-------- Supplied information
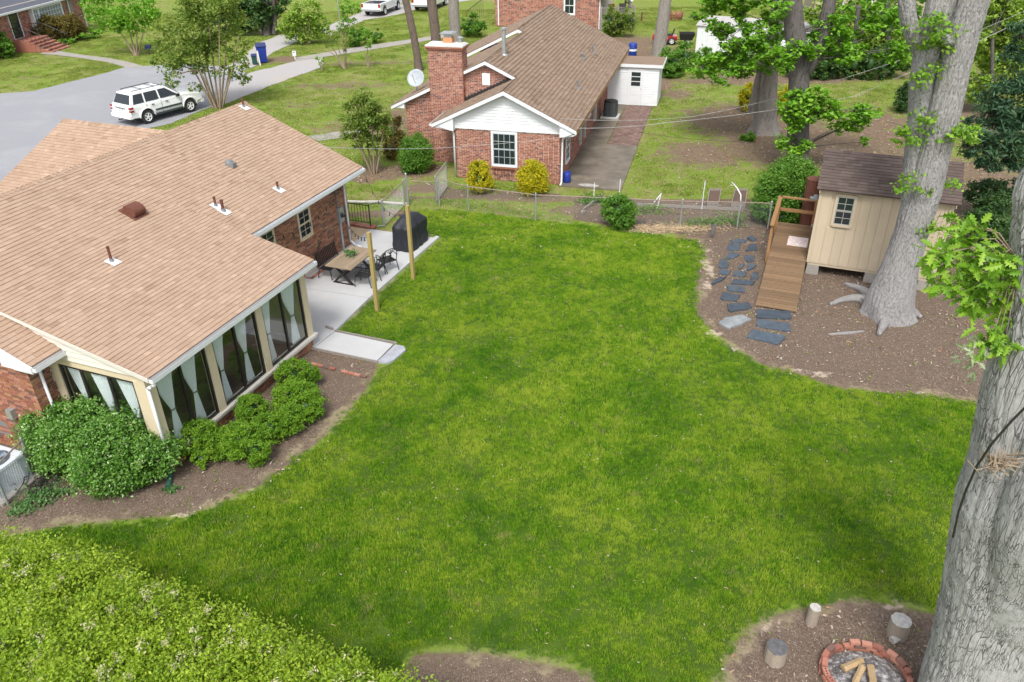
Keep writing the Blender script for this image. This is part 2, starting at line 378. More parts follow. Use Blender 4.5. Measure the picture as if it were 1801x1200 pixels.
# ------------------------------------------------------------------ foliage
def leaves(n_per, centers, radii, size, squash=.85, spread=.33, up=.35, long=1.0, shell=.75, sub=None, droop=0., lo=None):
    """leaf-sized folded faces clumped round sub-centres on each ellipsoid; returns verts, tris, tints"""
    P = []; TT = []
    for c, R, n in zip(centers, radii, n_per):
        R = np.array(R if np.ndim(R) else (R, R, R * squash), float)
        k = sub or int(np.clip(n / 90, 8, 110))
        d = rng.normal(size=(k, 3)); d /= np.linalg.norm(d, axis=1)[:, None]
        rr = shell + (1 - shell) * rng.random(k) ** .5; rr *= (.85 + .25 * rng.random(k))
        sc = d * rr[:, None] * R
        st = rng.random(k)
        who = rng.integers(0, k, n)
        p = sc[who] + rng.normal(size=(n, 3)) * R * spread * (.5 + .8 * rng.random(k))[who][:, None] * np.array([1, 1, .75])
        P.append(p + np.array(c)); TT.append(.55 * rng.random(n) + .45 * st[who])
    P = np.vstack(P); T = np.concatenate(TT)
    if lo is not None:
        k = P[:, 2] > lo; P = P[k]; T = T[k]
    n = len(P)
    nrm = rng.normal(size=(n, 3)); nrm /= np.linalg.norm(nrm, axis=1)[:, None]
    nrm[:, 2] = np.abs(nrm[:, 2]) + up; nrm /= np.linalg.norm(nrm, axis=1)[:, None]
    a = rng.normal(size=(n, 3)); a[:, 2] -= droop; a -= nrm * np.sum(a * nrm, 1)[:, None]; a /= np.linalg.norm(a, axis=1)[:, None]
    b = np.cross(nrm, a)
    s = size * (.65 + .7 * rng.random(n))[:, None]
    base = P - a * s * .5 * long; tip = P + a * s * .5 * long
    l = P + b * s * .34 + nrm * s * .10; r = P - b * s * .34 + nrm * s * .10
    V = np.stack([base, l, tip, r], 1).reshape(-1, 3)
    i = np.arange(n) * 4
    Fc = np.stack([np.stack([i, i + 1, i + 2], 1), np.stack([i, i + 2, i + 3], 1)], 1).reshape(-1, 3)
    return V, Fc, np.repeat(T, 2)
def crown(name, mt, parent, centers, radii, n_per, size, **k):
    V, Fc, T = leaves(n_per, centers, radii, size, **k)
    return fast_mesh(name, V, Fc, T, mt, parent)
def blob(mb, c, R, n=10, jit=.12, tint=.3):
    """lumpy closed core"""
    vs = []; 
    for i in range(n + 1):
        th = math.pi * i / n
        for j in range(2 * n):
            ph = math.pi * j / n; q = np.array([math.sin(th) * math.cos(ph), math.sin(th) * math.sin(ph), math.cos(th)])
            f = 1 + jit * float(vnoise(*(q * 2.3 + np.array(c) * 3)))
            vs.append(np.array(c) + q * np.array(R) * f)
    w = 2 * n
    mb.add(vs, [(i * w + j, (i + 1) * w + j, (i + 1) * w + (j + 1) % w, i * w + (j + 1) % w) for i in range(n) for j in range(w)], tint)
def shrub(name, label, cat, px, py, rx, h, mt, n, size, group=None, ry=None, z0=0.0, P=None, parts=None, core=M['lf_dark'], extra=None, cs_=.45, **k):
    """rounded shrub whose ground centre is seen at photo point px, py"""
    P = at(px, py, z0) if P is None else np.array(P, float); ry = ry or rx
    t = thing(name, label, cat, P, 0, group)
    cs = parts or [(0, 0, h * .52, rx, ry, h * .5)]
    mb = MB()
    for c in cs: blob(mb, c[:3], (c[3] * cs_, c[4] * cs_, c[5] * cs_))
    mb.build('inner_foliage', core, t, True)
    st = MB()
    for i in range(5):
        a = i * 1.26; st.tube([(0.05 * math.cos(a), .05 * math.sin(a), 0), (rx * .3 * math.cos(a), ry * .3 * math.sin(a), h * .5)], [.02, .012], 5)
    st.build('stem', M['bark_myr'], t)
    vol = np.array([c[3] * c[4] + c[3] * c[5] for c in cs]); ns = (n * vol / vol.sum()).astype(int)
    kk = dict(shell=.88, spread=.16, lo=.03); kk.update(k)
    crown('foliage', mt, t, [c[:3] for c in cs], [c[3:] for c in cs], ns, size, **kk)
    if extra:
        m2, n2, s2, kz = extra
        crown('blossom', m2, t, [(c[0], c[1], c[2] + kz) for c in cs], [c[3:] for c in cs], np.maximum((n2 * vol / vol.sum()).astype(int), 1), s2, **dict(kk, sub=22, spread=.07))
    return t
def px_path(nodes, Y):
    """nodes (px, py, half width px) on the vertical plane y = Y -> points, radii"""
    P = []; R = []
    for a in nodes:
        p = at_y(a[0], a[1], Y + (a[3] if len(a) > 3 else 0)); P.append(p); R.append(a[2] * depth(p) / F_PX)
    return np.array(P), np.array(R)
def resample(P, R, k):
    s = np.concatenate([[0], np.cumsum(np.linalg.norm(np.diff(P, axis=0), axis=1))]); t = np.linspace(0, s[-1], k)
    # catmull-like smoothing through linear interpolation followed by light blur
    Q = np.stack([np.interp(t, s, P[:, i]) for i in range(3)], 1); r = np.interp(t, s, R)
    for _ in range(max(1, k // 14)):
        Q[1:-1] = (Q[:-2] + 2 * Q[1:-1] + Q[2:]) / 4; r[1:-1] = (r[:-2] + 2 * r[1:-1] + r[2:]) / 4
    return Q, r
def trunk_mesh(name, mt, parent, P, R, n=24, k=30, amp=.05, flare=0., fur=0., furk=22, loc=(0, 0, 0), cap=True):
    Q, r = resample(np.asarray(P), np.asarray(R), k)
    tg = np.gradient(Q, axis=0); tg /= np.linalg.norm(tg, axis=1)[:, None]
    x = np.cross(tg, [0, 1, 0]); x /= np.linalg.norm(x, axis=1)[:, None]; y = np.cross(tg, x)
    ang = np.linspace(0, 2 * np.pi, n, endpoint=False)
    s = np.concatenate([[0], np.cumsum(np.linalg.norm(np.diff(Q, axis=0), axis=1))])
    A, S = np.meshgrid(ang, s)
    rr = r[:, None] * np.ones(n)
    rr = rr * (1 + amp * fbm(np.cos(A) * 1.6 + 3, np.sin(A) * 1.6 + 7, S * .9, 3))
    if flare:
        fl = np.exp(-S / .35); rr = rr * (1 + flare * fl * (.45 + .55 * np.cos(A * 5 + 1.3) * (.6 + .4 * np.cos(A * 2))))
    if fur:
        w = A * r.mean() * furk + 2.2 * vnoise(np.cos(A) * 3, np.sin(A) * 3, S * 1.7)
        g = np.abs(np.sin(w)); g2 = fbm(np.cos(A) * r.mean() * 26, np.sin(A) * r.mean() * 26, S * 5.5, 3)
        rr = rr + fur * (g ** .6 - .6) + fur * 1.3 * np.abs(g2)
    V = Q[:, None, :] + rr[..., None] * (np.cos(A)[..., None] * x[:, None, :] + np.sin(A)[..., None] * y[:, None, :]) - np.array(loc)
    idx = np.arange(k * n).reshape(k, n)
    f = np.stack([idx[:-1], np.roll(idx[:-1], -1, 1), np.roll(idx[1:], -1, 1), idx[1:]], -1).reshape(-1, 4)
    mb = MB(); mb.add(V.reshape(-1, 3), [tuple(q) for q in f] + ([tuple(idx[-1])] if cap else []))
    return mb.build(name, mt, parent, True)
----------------
### [Given problem]
Reproduce the whole listing word for word, setting aside any pictures.

### [Expected answer]
Keep writing the Blender script for this image. This is part 2, starting at line 378. More parts follow. Use Blender 4.5. Measure the picture as if it were 1801x1200 pixels.
# ------------------------------------------------------------------ foliage
def leaves(n_per, centers, radii, size, squash=.85, spread=.33, up=.35, long=1.0, shell=.75, sub=None, droop=0., lo=None):
    """leaf-sized folded faces clumped round sub-centres on each ellipsoid; returns verts, tris, tints"""
    P = []; TT = []
    for c, R, n in zip(centers, radii, n_per):
        R = np.array(R if np.ndim(R) else (R, R, R * squash), float)
        k = sub or int(np.clip(n / 90, 8, 110))
        d = rng.normal(size=(k, 3)); d /= np.linalg.norm(d, axis=1)[:, None]
        rr = shell + (1 - shell) * rng.random(k) ** .5; rr *= (.85 + .25 * rng.random(k))
        sc = d * rr[:, None] * R
        st = rng.random(k)
        who = rng.integers(0, k, n)
        p = sc[who] + rng.normal(size=(n, 3)) * R * spread * (.5 + .8 * rng.random(k))[who][:, None] * np.array([1, 1, .75])
        P.append(p + np.array(c)); TT.append(.55 * rng.random(n) + .45 * st[who])
    P = np.vstack(P); T = np.concatenate(TT)
    if lo is not None:
        k = P[:, 2] > lo; P = P[k]; T = T[k]
    n = len(P)
    nrm = rng.normal(size=(n, 3)); nrm /= np.linalg.norm(nrm, axis=1)[:, None]
    nrm[:, 2] = np.abs(nrm[:, 2]) + up; nrm /= np.linalg.norm(nrm, axis=1)[:, None]
    a = rng.normal(size=(n, 3)); a[:, 2] -= droop; a -= nrm * np.sum(a * nrm, 1)[:, None]; a /= np.linalg.norm(a, axis=1)[:, None]
    b = np.cross(nrm, a)
    s = size * (.65 + .7 * rng.random(n))[:, None]
    base = P - a * s * .5 * long; tip = P + a * s * .5 * long
    l = P + b * s * .34 + nrm * s * .10; r = P - b * s * .34 + nrm * s * .10
    V = np.stack([base, l, tip, r], 1).reshape(-1, 3)
    i = np.arange(n) * 4
    Fc = np.stack([np.stack([i, i + 1, i + 2], 1), np.stack([i, i + 2, i + 3], 1)], 1).reshape(-1, 3)
    return V, Fc, np.repeat(T, 2)
def crown(name, mt, parent, centers, radii, n_per, size, **k):
    V, Fc, T = leaves(n_per, centers, radii, size, **k)
    return fast_mesh(name, V, Fc, T, mt, parent)
def blob(mb, c, R, n=10, jit=.12, tint=.3):
    """lumpy closed core"""
    vs = []; 
    for i in range(n + 1):
        th = math.pi * i / n
        for j in range(2 * n):
            ph = math.pi * j / n; q = np.array([math.sin(th) * math.cos(ph), math.sin(th) * math.sin(ph), math.cos(th)])
            f = 1 + jit * float(vnoise(*(q * 2.3 + np.array(c) * 3)))
            vs.append(np.array(c) + q * np.array(R) * f)
    w = 2 * n
    mb.add(vs, [(i * w + j, (i + 1) * w + j, (i + 1) * w + (j + 1) % w, i * w + (j + 1) % w) for i in range(n) for j in range(w)], tint)
def shrub(name, label, cat, px, py, rx, h, mt, n, size, group=None, ry=None, z0=0.0, P=None, parts=None, core=M['lf_dark'], extra=None, cs_=.45, **k):
    """rounded shrub whose ground centre is seen at photo point px, py"""
    P = at(px, py, z0) if P is None else np.array(P, float); ry = ry or rx
    t = thing(name, label, cat, P, 0, group)
    cs = parts or [(0, 0, h * .52, rx, ry, h * .5)]
    mb = MB()
    for c in cs: blob(mb, c[:3], (c[3] * cs_, c[4] * cs_, c[5] * cs_))
    mb.build('inner_foliage', core, t, True)
    st = MB()
    for i in range(5):
        a = i * 1.26; st.tube([(0.05 * math.cos(a), .05 * math.sin(a), 0), (rx * .3 * math.cos(a), ry * .3 * math.sin(a), h * .5)], [.02, .012], 5)
    st.build('stem', M['bark_myr'], t)
    vol = np.array([c[3] * c[4] + c[3] * c[5] for c in cs]); ns = (n * vol / vol.sum()).astype(int)
    kk = dict(shell=.88, spread=.16, lo=.03); kk.update(k)
    crown('foliage', mt, t, [c[:3] for c in cs], [c[3:] for c in cs], ns, size, **kk)
    if extra:
        m2, n2, s2, kz = extra
        crown('blossom', m2, t, [(c[0], c[1], c[2] + kz) for c in cs], [c[3:] for c in cs], np.maximum((n2 * vol / vol.sum()).astype(int), 1), s2, **dict(kk, sub=22, spread=.07))
    return t
def px_path(nodes, Y):
    """nodes (px, py, half width px) on the vertical plane y = Y -> points, radii"""
    P = []; R = []
    for a in nodes:
        p = at_y(a[0], a[1], Y + (a[3] if len(a) > 3 else 0)); P.append(p); R.append(a[2] * depth(p) / F_PX)
    return np.array(P), np.array(R)
def resample(P, R, k):
    s = np.concatenate([[0], np.cumsum(np.linalg.norm(np.diff(P, axis=0), axis=1))]); t = np.linspace(0, s[-1], k)
    # catmull-like smoothing through linear interpolation followed by light blur
    Q = np.stack([np.interp(t, s, P[:, i]) for i in range(3)], 1); r = np.interp(t, s, R)
    for _ in range(max(1, k // 14)):
        Q[1:-1] = (Q[:-2] + 2 * Q[1:-1] + Q[2:]) / 4; r[1:-1] = (r[:-2] + 2 * r[1:-1] + r[2:]) / 4
    return Q, r
def trunk_mesh(name, mt, parent, P, R, n=24, k=30, amp=.05, flare=0., fur=0., furk=22, loc=(0, 0, 0), cap=True):
    Q, r = resample(np.asarray(P), np.asarray(R), k)
    tg = np.gradient(Q, axis=0); tg /= np.linalg.norm(tg, axis=1)[:, None]
    x = np.cross(tg, [0, 1, 0]); x /= np.linalg.norm(x, axis=1)[:, None]; y = np.cross(tg, x)
    ang = np.linspace(0, 2 * np.pi, n, endpoint=False)
    s = np.concatenate([[0], np.cumsum(np.linalg.norm(np.diff(Q, axis=0), axis=1))])
    A, S = np.meshgrid(ang, s)
    rr = r[:, None] * np.ones(n)
    rr = rr * (1 + amp * fbm(np.cos(A) * 1.6 + 3, np.sin(A) * 1.6 + 7, S * .9, 3))
    if flare:
        fl = np.exp(-S / .35); rr = rr * (1 + flare * fl * (.45 + .55 * np.cos(A * 5 + 1.3) * (.6 + .4 * np.cos(A * 2))))
    if fur:
        w = A * r.mean() * furk + 2.2 * vnoise(np.cos(A) * 3, np.sin(A) * 3, S * 1.7)
        g = np.abs(np.sin(w)); g2 = fbm(np.cos(A) * r.mean() * 26, np.sin(A) * r.mean() * 26, S * 5.5, 3)
        rr = rr + fur * (g ** .6 - .6) + fur * 1.3 * np.abs(g2)
    V = Q[:, None, :] + rr[..., None] * (np.cos(A)[..., None] * x[:, None, :] + np.sin(A)[..., None] * y[:, None, :]) - np.array(loc)
    idx = np.arange(k * n).reshape(k, n)
    f = np.stack([idx[:-1], np.roll(idx[:-1], -1, 1), np.roll(idx[1:], -1, 1), idx[1:]], -1).reshape(-1, 4)
    mb = MB(); mb.add(V.reshape(-1, 3), [tuple(q) for q in f] + ([tuple(idx[-1])] if cap else []))
    return mb.build(name, mt, parent, True)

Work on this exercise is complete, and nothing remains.